(WRITTEN REQUEST): Nothing but the lines from the top of the data to the line holding "return Vector((du *" should be printed, word for word and both ends included; leave the pictures out.

(AVAILABLE DATA):

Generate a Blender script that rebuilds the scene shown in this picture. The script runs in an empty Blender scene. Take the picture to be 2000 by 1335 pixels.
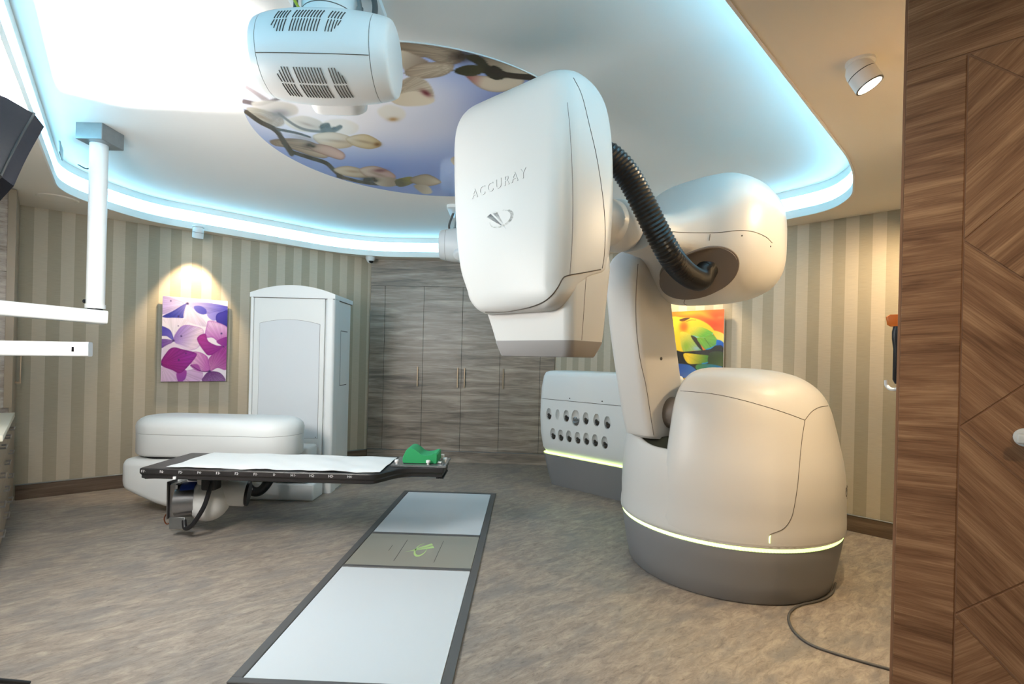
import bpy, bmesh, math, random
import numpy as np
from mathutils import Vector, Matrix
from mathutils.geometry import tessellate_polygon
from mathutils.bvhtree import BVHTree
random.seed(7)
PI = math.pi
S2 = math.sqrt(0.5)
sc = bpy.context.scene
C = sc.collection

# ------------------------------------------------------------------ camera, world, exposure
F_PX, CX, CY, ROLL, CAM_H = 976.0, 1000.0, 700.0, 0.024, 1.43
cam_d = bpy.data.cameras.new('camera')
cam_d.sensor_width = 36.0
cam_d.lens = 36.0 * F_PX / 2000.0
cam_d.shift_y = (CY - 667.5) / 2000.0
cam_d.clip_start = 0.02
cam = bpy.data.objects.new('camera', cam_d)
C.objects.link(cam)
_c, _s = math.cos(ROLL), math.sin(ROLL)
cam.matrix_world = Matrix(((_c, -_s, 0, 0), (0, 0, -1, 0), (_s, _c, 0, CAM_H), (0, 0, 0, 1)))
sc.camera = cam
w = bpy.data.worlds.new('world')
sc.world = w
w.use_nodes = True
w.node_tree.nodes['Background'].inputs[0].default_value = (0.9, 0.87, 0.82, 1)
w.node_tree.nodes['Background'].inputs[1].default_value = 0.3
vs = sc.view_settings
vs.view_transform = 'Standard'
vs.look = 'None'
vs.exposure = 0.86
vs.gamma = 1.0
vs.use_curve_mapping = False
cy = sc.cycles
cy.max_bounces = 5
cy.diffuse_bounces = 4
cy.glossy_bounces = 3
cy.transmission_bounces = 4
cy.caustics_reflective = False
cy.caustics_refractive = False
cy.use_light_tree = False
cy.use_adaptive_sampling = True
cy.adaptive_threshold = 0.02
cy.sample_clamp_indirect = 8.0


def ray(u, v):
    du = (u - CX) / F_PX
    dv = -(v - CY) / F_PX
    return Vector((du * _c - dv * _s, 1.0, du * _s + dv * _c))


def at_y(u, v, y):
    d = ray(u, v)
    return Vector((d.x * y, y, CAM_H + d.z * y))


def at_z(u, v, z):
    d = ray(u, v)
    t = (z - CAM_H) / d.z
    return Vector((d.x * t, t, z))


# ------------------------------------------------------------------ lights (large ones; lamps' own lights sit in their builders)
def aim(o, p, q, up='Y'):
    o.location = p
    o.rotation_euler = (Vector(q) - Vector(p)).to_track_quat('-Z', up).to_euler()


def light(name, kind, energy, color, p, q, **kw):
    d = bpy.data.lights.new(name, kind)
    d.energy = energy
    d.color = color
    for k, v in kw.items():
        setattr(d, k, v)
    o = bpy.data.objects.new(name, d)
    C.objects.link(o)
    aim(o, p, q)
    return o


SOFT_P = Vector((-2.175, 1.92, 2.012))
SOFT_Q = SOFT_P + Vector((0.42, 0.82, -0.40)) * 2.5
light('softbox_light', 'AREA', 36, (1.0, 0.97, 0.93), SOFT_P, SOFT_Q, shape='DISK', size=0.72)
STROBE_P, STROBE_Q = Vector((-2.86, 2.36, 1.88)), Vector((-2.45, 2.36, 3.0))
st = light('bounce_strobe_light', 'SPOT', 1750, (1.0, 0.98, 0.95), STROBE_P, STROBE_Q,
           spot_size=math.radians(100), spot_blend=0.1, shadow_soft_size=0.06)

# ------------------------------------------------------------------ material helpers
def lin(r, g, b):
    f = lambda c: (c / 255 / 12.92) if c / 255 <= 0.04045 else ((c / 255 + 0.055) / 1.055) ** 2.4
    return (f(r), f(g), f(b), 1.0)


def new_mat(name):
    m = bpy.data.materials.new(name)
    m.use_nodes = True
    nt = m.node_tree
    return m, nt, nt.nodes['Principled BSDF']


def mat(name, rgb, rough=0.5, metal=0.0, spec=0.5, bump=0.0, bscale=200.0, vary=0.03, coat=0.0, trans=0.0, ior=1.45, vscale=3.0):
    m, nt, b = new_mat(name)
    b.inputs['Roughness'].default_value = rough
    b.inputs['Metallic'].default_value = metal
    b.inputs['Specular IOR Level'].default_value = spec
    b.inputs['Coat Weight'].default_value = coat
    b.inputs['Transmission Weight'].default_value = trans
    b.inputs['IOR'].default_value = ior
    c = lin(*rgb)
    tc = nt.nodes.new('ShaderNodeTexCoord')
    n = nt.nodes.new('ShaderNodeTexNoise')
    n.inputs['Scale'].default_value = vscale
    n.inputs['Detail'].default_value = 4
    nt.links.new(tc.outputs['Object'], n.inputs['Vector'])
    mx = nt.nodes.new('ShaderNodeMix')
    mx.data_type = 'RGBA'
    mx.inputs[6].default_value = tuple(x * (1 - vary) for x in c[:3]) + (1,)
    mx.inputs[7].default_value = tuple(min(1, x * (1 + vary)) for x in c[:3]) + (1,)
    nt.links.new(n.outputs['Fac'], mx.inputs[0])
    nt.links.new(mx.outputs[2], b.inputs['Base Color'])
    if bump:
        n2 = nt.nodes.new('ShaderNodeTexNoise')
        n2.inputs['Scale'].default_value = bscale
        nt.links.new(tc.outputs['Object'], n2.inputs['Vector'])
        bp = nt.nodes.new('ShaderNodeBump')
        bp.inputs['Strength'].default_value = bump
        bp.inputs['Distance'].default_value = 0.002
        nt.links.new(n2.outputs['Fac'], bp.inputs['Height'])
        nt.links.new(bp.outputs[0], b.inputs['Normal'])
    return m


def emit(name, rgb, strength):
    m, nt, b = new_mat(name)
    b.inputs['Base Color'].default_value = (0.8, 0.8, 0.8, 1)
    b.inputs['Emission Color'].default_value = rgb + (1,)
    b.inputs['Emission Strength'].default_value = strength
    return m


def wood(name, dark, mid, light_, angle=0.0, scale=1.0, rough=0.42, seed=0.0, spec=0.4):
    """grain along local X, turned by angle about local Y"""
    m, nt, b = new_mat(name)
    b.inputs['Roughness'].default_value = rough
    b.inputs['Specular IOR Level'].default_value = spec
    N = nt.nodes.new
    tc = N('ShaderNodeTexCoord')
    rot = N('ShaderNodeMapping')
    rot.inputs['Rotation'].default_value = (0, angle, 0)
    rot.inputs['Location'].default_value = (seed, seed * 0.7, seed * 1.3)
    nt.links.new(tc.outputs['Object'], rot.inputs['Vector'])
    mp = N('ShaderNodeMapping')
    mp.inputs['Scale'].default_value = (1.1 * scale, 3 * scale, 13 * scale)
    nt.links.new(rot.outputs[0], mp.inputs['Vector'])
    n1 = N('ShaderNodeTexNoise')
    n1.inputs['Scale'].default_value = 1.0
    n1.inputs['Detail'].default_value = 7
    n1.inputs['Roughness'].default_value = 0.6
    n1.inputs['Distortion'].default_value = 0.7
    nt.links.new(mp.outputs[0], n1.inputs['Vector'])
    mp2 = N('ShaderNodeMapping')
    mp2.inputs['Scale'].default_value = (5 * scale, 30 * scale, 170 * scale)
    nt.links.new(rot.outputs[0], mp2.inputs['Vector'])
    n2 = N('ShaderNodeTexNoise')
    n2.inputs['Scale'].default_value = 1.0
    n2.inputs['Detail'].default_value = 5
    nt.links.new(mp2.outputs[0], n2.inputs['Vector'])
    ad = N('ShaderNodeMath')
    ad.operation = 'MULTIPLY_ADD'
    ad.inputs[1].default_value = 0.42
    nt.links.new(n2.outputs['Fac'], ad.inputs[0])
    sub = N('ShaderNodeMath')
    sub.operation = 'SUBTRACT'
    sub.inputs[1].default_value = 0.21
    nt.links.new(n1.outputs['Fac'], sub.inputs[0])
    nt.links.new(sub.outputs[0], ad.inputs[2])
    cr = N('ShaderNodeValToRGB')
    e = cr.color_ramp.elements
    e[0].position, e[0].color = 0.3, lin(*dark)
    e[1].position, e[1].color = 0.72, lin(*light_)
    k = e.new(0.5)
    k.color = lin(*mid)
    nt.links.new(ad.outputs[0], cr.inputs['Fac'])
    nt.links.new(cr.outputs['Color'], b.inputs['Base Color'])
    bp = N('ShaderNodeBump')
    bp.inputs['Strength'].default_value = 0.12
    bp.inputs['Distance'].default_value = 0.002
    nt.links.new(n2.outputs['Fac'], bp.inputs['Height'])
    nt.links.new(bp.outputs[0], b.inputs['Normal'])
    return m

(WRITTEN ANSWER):
Generate a Blender script that rebuilds the scene shown in this picture. The script runs in an empty Blender scene. Take the picture to be 2000 by 1335 pixels.
import bpy, bmesh, math, random
import numpy as np
from mathutils import Vector, Matrix
from mathutils.geometry import tessellate_polygon
from mathutils.bvhtree import BVHTree
random.seed(7)
PI = math.pi
S2 = math.sqrt(0.5)
sc = bpy.context.scene
C = sc.collection

# ------------------------------------------------------------------ camera, world, exposure
F_PX, CX, CY, ROLL, CAM_H = 976.0, 1000.0, 700.0, 0.024, 1.43
cam_d = bpy.data.cameras.new('camera')
cam_d.sensor_width = 36.0
cam_d.lens = 36.0 * F_PX / 2000.0
cam_d.shift_y = (CY - 667.5) / 2000.0
cam_d.clip_start = 0.02
cam = bpy.data.objects.new('camera', cam_d)
C.objects.link(cam)
_c, _s = math.cos(ROLL), math.sin(ROLL)
cam.matrix_world = Matrix(((_c, -_s, 0, 0), (0, 0, -1, 0), (_s, _c, 0, CAM_H), (0, 0, 0, 1)))
sc.camera = cam
w = bpy.data.worlds.new('world')
sc.world = w
w.use_nodes = True
w.node_tree.nodes['Background'].inputs[0].default_value = (0.9, 0.87, 0.82, 1)
w.node_tree.nodes['Background'].inputs[1].default_value = 0.3
vs = sc.view_settings
vs.view_transform = 'Standard'
vs.look = 'None'
vs.exposure = 0.86
vs.gamma = 1.0
vs.use_curve_mapping = False
cy = sc.cycles
cy.max_bounces = 5
cy.diffuse_bounces = 4
cy.glossy_bounces = 3
cy.transmission_bounces = 4
cy.caustics_reflective = False
cy.caustics_refractive = False
cy.use_light_tree = False
cy.use_adaptive_sampling = True
cy.adaptive_threshold = 0.02
cy.sample_clamp_indirect = 8.0


def ray(u, v):
    du = (u - CX) / F_PX
    dv = -(v - CY) / F_PX
    return Vector((du * _c - dv * _s, 1.0, du * _s + dv * _c))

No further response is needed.